>> begin Supplied information

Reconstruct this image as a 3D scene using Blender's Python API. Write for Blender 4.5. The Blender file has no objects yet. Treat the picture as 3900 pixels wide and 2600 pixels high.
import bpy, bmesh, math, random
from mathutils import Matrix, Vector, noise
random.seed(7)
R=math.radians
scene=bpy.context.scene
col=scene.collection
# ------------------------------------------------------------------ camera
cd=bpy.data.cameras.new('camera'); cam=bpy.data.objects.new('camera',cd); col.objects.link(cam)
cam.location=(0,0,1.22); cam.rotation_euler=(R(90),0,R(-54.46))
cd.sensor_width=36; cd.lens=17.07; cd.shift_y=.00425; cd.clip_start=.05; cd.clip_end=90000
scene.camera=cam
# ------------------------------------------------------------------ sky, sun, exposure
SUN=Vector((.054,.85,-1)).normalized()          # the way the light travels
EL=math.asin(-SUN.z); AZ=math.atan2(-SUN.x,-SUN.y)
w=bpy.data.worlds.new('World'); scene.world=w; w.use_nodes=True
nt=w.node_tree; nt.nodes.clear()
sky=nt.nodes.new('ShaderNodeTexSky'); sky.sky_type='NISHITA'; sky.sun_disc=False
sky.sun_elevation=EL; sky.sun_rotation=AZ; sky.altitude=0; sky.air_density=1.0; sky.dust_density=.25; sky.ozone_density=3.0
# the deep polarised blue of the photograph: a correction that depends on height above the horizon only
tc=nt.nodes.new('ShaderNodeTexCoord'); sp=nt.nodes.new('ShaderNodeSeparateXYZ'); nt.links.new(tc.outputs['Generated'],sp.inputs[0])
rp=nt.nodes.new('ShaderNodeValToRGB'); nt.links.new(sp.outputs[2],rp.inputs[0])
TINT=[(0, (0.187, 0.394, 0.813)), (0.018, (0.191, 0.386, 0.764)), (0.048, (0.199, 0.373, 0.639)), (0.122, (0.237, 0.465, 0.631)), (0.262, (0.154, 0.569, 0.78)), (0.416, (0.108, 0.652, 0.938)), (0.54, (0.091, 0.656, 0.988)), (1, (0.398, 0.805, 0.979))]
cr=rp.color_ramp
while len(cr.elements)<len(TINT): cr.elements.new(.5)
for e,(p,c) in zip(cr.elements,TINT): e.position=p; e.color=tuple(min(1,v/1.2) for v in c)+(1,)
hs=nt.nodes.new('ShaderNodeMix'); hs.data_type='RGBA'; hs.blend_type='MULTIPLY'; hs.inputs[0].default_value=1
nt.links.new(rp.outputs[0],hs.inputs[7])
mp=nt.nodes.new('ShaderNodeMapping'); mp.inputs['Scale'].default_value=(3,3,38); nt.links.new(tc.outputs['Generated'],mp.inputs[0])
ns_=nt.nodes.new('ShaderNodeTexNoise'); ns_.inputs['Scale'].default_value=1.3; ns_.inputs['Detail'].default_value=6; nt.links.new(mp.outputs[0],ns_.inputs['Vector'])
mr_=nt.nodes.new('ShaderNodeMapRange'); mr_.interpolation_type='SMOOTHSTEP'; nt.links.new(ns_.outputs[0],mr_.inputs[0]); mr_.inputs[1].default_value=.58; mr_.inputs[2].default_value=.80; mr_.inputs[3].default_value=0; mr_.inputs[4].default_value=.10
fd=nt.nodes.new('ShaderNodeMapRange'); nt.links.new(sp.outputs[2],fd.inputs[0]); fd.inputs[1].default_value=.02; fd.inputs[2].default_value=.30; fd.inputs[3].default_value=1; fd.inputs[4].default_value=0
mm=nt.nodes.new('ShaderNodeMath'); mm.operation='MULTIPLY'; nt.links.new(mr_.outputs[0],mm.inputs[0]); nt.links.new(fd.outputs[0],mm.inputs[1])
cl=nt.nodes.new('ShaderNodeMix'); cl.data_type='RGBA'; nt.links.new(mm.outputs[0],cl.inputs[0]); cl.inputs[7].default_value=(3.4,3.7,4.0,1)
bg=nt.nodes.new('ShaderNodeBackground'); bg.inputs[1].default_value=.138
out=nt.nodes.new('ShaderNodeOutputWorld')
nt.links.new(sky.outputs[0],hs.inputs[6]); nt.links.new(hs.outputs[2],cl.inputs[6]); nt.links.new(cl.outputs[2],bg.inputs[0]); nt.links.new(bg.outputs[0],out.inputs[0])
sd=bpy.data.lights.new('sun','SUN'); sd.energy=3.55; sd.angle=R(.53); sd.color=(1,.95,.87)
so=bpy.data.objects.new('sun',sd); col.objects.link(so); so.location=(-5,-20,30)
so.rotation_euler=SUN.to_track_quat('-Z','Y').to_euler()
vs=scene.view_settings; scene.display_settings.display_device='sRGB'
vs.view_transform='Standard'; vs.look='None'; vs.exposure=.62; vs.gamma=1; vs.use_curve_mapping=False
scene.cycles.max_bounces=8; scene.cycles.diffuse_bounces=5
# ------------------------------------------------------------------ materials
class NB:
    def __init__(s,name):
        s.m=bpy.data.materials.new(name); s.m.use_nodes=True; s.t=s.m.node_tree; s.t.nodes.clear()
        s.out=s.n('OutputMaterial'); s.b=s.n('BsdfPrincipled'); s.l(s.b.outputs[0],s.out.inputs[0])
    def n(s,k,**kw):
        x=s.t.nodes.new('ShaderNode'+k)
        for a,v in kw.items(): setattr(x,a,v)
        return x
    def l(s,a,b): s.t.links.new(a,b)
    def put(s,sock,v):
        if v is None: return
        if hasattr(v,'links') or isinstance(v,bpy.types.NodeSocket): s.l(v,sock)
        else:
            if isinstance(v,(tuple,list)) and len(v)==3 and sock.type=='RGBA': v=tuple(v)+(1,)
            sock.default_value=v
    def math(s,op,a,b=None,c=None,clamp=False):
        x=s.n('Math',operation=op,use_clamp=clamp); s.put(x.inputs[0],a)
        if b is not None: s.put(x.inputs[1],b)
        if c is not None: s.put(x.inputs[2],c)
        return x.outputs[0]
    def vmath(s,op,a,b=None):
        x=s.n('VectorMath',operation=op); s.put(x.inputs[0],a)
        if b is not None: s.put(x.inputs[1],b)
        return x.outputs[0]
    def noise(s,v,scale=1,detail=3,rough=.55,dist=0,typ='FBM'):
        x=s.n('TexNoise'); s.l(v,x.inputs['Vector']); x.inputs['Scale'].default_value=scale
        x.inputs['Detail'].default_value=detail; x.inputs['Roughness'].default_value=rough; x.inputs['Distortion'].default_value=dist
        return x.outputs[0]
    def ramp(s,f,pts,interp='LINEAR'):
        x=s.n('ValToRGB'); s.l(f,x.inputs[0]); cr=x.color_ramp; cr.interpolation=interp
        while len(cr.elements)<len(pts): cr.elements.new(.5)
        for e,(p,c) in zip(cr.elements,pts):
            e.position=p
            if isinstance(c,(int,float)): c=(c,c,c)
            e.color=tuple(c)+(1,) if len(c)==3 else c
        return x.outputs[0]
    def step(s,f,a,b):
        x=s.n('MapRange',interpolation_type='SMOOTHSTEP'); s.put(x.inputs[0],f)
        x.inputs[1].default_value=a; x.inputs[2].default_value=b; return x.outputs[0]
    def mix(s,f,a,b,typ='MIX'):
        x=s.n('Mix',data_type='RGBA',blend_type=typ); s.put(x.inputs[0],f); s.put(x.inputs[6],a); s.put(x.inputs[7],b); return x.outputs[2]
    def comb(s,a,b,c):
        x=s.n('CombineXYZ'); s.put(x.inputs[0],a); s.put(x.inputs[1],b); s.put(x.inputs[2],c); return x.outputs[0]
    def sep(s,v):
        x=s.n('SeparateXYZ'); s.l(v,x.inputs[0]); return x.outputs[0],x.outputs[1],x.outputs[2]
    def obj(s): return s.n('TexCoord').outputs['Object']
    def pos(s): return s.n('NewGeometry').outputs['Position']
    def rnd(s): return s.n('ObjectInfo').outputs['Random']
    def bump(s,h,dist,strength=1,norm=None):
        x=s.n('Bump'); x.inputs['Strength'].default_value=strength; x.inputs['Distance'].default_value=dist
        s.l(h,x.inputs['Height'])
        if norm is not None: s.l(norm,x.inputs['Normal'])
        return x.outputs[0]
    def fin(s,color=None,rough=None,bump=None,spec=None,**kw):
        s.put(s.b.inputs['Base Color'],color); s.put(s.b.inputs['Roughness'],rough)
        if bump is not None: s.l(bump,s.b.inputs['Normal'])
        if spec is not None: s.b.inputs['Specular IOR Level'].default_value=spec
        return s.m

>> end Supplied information

Scan the material above for the string "scene" and return the lines that hold it.

Reconstruct this image as a 3D scene using Blender's Python API. Write for Blender 4.5. The Blender file has no objects yet. Treat the picture as 3900 pixels wide and 2600 pixels high.
scene=bpy.context.scene
col=scene.collection
scene.camera=cam
w=bpy.data.worlds.new('World'); scene.world=w; w.use_nodes=True
vs=scene.view_settings; scene.display_settings.display_device='sRGB'
scene.cycles.max_bounces=8; scene.cycles.diffuse_bounces=5